- Source data:
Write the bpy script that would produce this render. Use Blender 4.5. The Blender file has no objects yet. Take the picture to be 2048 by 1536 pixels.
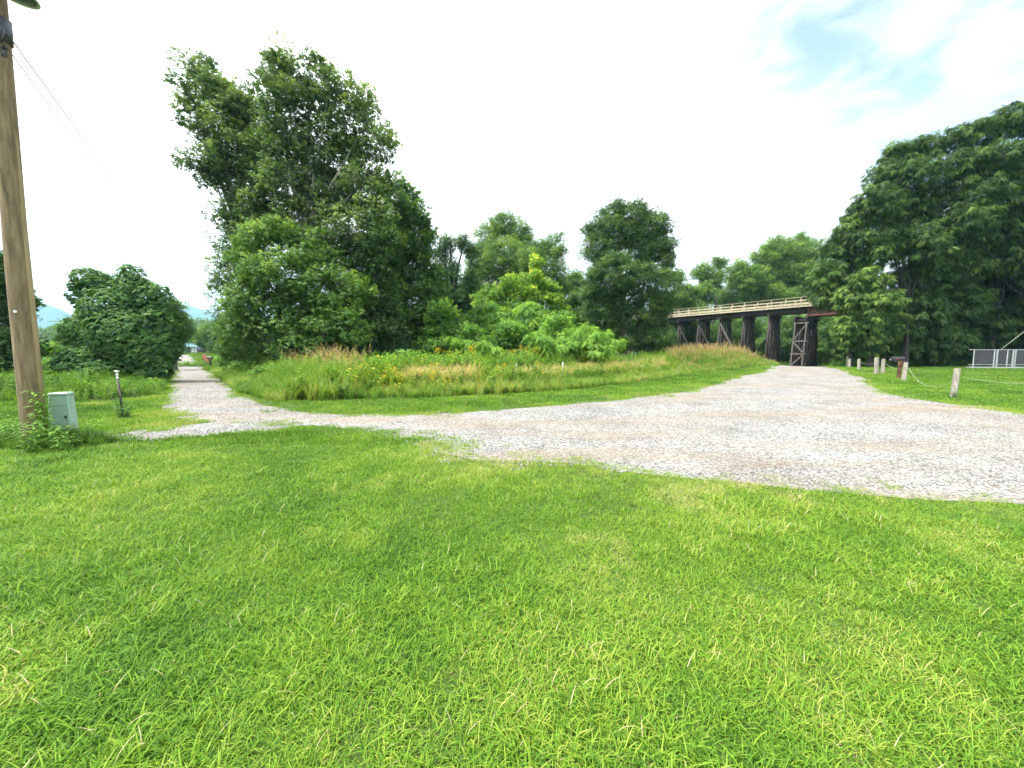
import bpy, bmesh, math, random
import numpy as np
from mathutils import Vector, Matrix
from mathutils.geometry import delaunay_2d_cdt

RNG = np.random.default_rng(7)
random.seed(7)
S = bpy.context.scene
COL = S.collection
F = 765.0                       # focal length in photo pixels (2048 wide)
PITCH = math.radians(4.63)
CAM = np.array([0.0, 0.0, 1.6])
FW = np.array([0, math.cos(PITCH), -math.sin(PITCH)])
UP = np.array([0, math.sin(PITCH), math.cos(PITCH)])
RT = np.array([1.0, 0, 0])

# ------------------------------------------------------------------ noise / terrain
def _hash(ix, iy, seed):
    n = (ix.astype(np.int64) * 374761393 + iy.astype(np.int64) * 668265263 + seed * 1274126177) & 0x7fffffff
    n = ((n ^ (n >> 13)) * 1274126177) & 0x7fffffff
    return ((n ^ (n >> 16)) & 0xffff) / 65535.0
def vn(x, y, s, seed=0):
    x = np.asarray(x, float) / s; y = np.asarray(y, float) / s
    ix = np.floor(x); iy = np.floor(y); fx = x - ix; fy = y - iy
    fx = fx * fx * (3 - 2 * fx); fy = fy * fy * (3 - 2 * fy)
    a = _hash(ix, iy, seed); b = _hash(ix + 1, iy, seed); c = _hash(ix, iy + 1, seed); d = _hash(ix + 1, iy + 1, seed)
    return (a * (1 - fx) + b * fx) * (1 - fy) + (c * (1 - fx) + d * fx) * fy
def fbm(x, y, s, seed=0):
    return 0.55 * vn(x, y, s, seed) + 0.3 * vn(x, y, s * .45, seed + 5) + 0.15 * vn(x, y, s * .2, seed + 9)
def sst(a, b, t):
    t = np.clip((np.asarray(t, float) - a) / (b - a), 0, 1)
    return t * t * (3 - 2 * t)
def H(x, y):
    x = np.asarray(x, float); y = np.asarray(y, float)
    left = 1.37 * sst(42, 74, y) + 1.0 * sst(74, 170, y)
    right = -0.9 * sst(45.5, 52, y) * sst(18, 26, x) + 2.0 * sst(70, 120, y)
    w = sst(-12, 6, x)
    z = left * (1 - w) + right * w
    z = z + 0.75 * np.exp(-((x - 22) / 6.5) ** 2 - ((y - 40) / 4.5) ** 2)
    return z

def G(px, py):
    """where the pixel's ray meets the ground"""
    d = FW + (px - 1024) / F * RT + (768 - py) / F * UP
    lo, hi = 0.5, 400.0
    t = 0.5; prev = 0.5
    while t < 400:
        p = CAM + d * t
        if p[2] < float(H(p[0], p[1])):
            lo, hi = prev, t; break
        prev = t; t *= 1.02
    for _ in range(30):
        m = (lo + hi) / 2; p = CAM + d * m
        if p[2] < float(H(p[0], p[1])): hi = m
        else: lo = m
    p = CAM + d * hi
    return np.array([p[0], p[1], float(H(p[0], p[1]))])
def P(px, py, D):
    return CAM + D * (FW + (px - 1024) / F * RT + (768 - py) / F * UP)
def B(px, D):
    """ground point under pixel column px at depth D"""
    x = (px - 1024) / F * D
    y = D
    return np.array([x, y, float(H(x, y))])

# ------------------------------------------------------------------ materials
MATS = {}
def newmat(name):
    m = bpy.data.materials.new(name); m.use_nodes = True
    nt = m.node_tree; nt.nodes.clear()
    out = nt.nodes.new('ShaderNodeOutputMaterial')
    MATS[name] = m
    return m, nt, out
def N(nt, typ, **kw):
    n = nt.nodes.new(typ)
    for k, v in kw.items():
        if k.startswith('i_'): n.inputs[k[2:].replace('_', ' ')].default_value = v
        else: setattr(n, k, v)
    return n
def ramp(nt, stops, interp='LINEAR'):
    r = nt.nodes.new('ShaderNodeValToRGB'); cr = r.color_ramp; cr.interpolation = interp
    while len(cr.elements) < len(stops): cr.elements.new(0.5)
    for e, (p, c) in zip(cr.elements, stops):
        e.position = p; e.color = (*c, 1)
    return r
def leaf_mat(name, stops, trans=0.35, rough=0.5, inst=False, spec=0.3, tboost=(1.25, 1.3, .6)):
    if not inst:
        stops = [(p_, (c[0] * 2.2, c[1] * 1.95, c[2] * 2.35)) for p_, c in stops]; spec = .14; rough = .6
    m, nt, out = newmat(name)
    a = N(nt, 'ShaderNodeAttribute', attribute_name='tint')
    src = a.outputs['Fac']
    if inst:
        b = N(nt, 'ShaderNodeAttribute', attribute_name='itint', attribute_type='INSTANCER')
        ad = N(nt, 'ShaderNodeMath', operation='ADD'); nt.links.new(a.outputs['Fac'], ad.inputs[0]); nt.links.new(b.outputs['Fac'], ad.inputs[1])
        src = ad.outputs[0]
    r = ramp(nt, stops); nt.links.new(src, r.inputs[0])
    p = N(nt, 'ShaderNodeBsdfPrincipled'); p.inputs['Roughness'].default_value = rough
    p.inputs['Specular IOR Level'].default_value = spec
    nt.links.new(r.outputs[0], p.inputs['Base Color'])
    t = N(nt, 'ShaderNodeBsdfTranslucent')
    mu = N(nt, 'ShaderNodeMix', data_type='RGBA', blend_type='MULTIPLY'); mu.inputs[0].default_value = 1
    nt.links.new(r.outputs[0], mu.inputs[6]); mu.inputs[7].default_value = (*tboost, 1)
    nt.links.new(mu.outputs[2], t.inputs['Color'])
    mx = N(nt, 'ShaderNodeMixShader'); mx.inputs[0].default_value = trans
    nt.links.new(p.outputs[0], mx.inputs[1]); nt.links.new(t.outputs[0], mx.inputs[2])
    nt.links.new(mx.outputs[0], out.inputs['Surface'])
    return m
def basic(name, stops, scale=(1, 1, 1), nscale=4.0, detail=6, rough=0.8, metallic=0, bump=0.0, bdist=0.01, coord='Object', rot=(0,0,0), distortion=0.0):
    m, nt, out = newmat(name)
    tc = N(nt, 'ShaderNodeTexCoord'); mp = N(nt, 'ShaderNodeMapping'); mp.inputs['Scale'].default_value = scale; mp.inputs['Rotation'].default_value = rot
    nt.links.new(tc.outputs[coord], mp.inputs[0])
    nz = N(nt, 'ShaderNodeTexNoise'); nz.inputs['Scale'].default_value = nscale; nz.inputs['Detail'].default_value = detail; nz.inputs['Distortion'].default_value = distortion
    nt.links.new(mp.outputs[0], nz.inputs['Vector'])
    r = ramp(nt, stops); nt.links.new(nz.outputs['Fac'], r.inputs[0])
    p = N(nt, 'ShaderNodeBsdfPrincipled'); p.inputs['Roughness'].default_value = rough; p.inputs['Metallic'].default_value = metallic
    nt.links.new(r.outputs[0], p.inputs['Base Color'])
    if bump:
        b = N(nt, 'ShaderNodeBump'); b.inputs['Strength'].default_value = bump; b.inputs['Distance'].default_value = bdist
        nt.links.new(nz.outputs['Fac'], b.inputs['Height']); nt.links.new(b.outputs[0], p.inputs['Normal'])
    nt.links.new(p.outputs[0], out.inputs['Surface'])
    return m

# foliage: dark .. light
LEAF = {
 'sycamore': leaf_mat('sycamore_leaf', [(0, (.032, .062, .022)), (.5, (.066, .115, .036)), (.85, (.11, .17, .05)), (1, (.16, .22, .06))], .33),
 'maple':    leaf_mat('maple_leaf', [(0, (.035, .085, .018)), (.5, (.07, .135, .034)), (.85, (.12, .2, .045)), (1, (.19, .28, .04))], .38),
 'dark':     leaf_mat('dark_leaf', [(0, (.018, .045, .015)), (.5, (.035, .078, .022)), (.85, (.055, .11, .028)), (1, (.09, .15, .03))], .25),
 'back':     leaf_mat('back_leaf', [(0, (.03, .07, .02)), (.5, (.06, .125, .03)), (.85, (.09, .165, .035)), (1, (.14, .21, .045))], .33),
 'lime':     leaf_mat('lime_leaf', [(0, (.06, .13, .02)), (.5, (.1, .19, .03)), (.85, (.18, .27, .035)), (1, (.33, .36, .05))], .42),
 'sumac':    leaf_mat('sumac_leaf', [(0, (.07, .15, .02)), (.5, (.1, .2, .035)), (.85, (.15, .27, .045)), (1, (.22, .34, .06))], .4),
 'shrub':    leaf_mat('shrub_leaf', [(0, (.04, .1, .02)), (.5, (.075, .165, .03)), (.85, (.12, .23, .035)), (1, (.18, .29, .04))], .38),
 'kudzu':    leaf_mat('kudzu_leaf', [(0, (.018, .05, .014)), (.5, (.04, .095, .022)), (.85, (.08, .165, .026)), (1, (.16, .26, .03))], .3),
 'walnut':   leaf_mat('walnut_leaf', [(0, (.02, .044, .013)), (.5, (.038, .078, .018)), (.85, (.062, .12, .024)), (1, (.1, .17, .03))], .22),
 'far':      leaf_mat('far_leaf', [(0, (.035, .07, .03)), (.5, (.06, .11, .04)), (1, (.09, .15, .045))], .25),
}
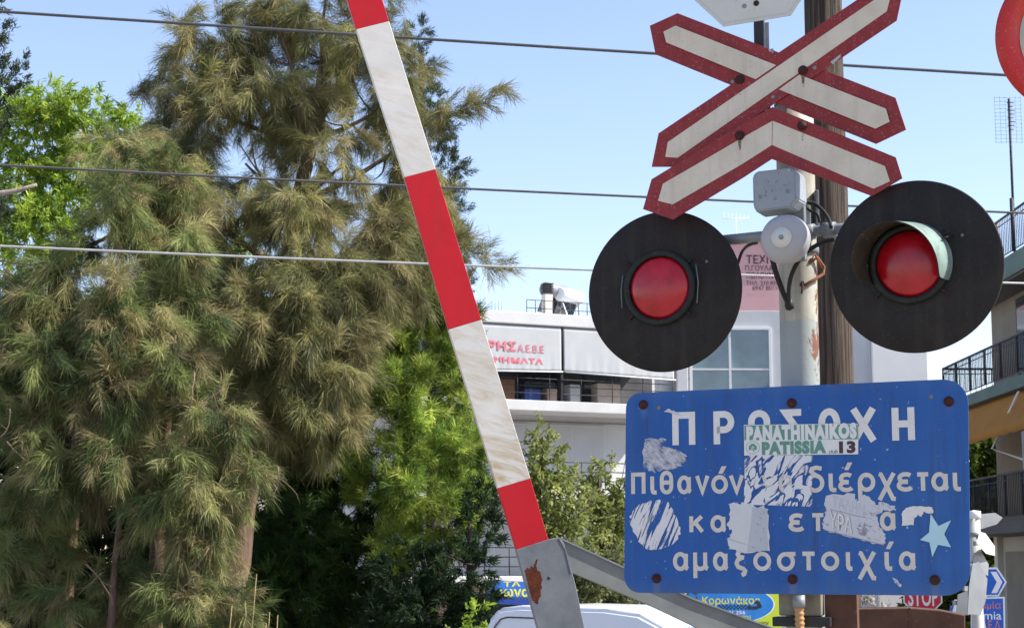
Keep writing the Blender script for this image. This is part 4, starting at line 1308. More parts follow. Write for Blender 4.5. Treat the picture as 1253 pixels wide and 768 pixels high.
# awning over the first-floor balcony
M['orange'] = None
def canvas(name, c1, c2, tr=.6):
    m, nt, b = new_mat(name)
    n = N(nt)
    c = n.mix(n.ramp(n.noise(n.obj(), 1.2, 5), .3, .7), c1, c2)
    n.link(c, b.inputs['Base Color']); b.inputs['Roughness'].default_value = .9
    t = nt.nodes.new('ShaderNodeBsdfTranslucent'); n.link(c, t.inputs[0])
    mx = nt.nodes.new('ShaderNodeMixShader'); mx.inputs[0].default_value = tr
    n.link(b.outputs[0], mx.inputs[1]); n.link(t.outputs[0], mx.inputs[2]); n.link(mx.outputs[0], nt.nodes['Material Output'].inputs[0])
    return m
M['orange'] = canvas('orange_awning_canvas', (.78, .44, .12), (.70, .38, .10))
b = MB()
nY, nX = 60, 8
g = []
for j in range(nY + 1):
    fy = j / nY
    y = 30 + (43.3 - 30) * fy - 43.5
    row = []
    for i in range(nX + 1):
        fx = i / nX
        x = 10.66 - fx * .62 - 11.7
        z = 5.31 - fx * .80 - .03 * math.sin(fx * 3.1)
        row.append(b.bm.verts.new((x, y, z - STREET)))
    row.append(b.bm.verts.new((row[-1].co.x - .01, y, row[-1].co.z - .17 - .035 * abs(math.sin(j * .9)))))
    g.append(row)
for j in range(nY):
    for i in range(nX + 1):
        f = b.bm.faces.new((g[j][i], g[j][i + 1], g[j + 1][i + 1], g[j + 1][i])); f.smooth = True
aw = b.build('awning', M['orange'], rbg)
md = aw.modifiers.new('thickness', 'SOLIDIFY'); md.thickness = .006
for y in (0, -4.5):
    q = [Vector((10.32 - 11.7, 36.5 + y - 43.5, 5.18 - STREET)), Vector((10.30 - 11.7, 38.6 + y - 43.5, 4.16 - STREET)), Vector((10.40 - 11.7, 36.6 + y - 43.5, 3.81 - STREET))]
    MB().tube(q, .026, 6).build('awning_arm', M['frame_white'], aw)
q = at(1240, 262, 40.5)
antenna('roof_antenna', 'tall antenna mast with a square grid reflector on the right block', Vector((q.x, 40.5, 8.42)), at(1240, 121, 40.5).z - 8.42, 'grid', .03)
q = at(1246, 290, 38); b = MB(); b.tube([(0, 0, 0), (0, 0, at(1245, 238, 38).z - 8.42)], .045, 8)
tag(b.build('roof_pipe', M['rail_dark']), 'short dark pipe beside the antenna mast on the roof terrace', 'pipe').location = (q.x, 38.4, 8.42)

# ------------------------------------------------------------------ shop signs behind the barrier
SF = Frame(630, 722, 49.0, -24)
s1 = thing('shop_sign', 'blue shop sign with yellow letters and a checker stripe, left of the barrier bracket', 'sign', mw=SF.mat)
M['sg_blue'] = surf('blue_sign_print', (.02, .10, .42), (.03, .16, .5), .5, 1)
M['sg_dark'] = surf('navy_sign_print', (.012, .03, .2), (.02, .05, .25), .5, 1)
M['sg_yellow'] = surf('yellow_sign_print', (.62, .58, .04), (.55, .52, .05), .5, 3)
M['sg_lime'] = surf('lime_sign_print', (.45, .55, .04), (.40, .5, .04), .5, 1)
MB().prism(SF.poly([(598, 709), (700, 714), (700, 742), (598, 738)]), -.08, 0).build('panel', M['sg_blue'], s1)
MB().prism(SF.poly([(598, 731), (700, 735), (700, 742), (598, 738)]), .0, .004).build('footer_band', M['sg_dark'], s1)
text_fit(SF, 'ΤΑ', (616, 711), (637, 717), .004, M['sg_yellow'], s1, .02)
text_fit(SF, 'ρωνα', (607, 720), (648, 733), .005, M['sg_yellow'], s1, .03)
b = MB()
for i in range(26):
    for j in range(2):
        if (i + j) % 2: continue
        b.prism(SF.poly([(606 + i * 2, 728.5 + j * 1.6 + i * .06), (608 + i * 2, 728.5 + j * 1.6 + i * .06), (608 + i * 2, 730 + j * 1.6 + i * .06), (606 + i * 2, 730 + j * 1.6 + i * .06)]), .0045, .006)
b.build('checker_stripe', M['dark_metal'], s1)
SG = Frame(900, 745, 24.0, -8)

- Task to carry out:
Where a line of the material above holds the string "wide", copy that line.

- Solution:
F = 765.0                       # focal length in photo pixels (2048 wide)
Keep writing the Blender script for this image. This is part 4, starting at line 1308. More parts follow. Write for Blender 4.5. Treat the picture as 1253 pixels wide and 768 pixels high.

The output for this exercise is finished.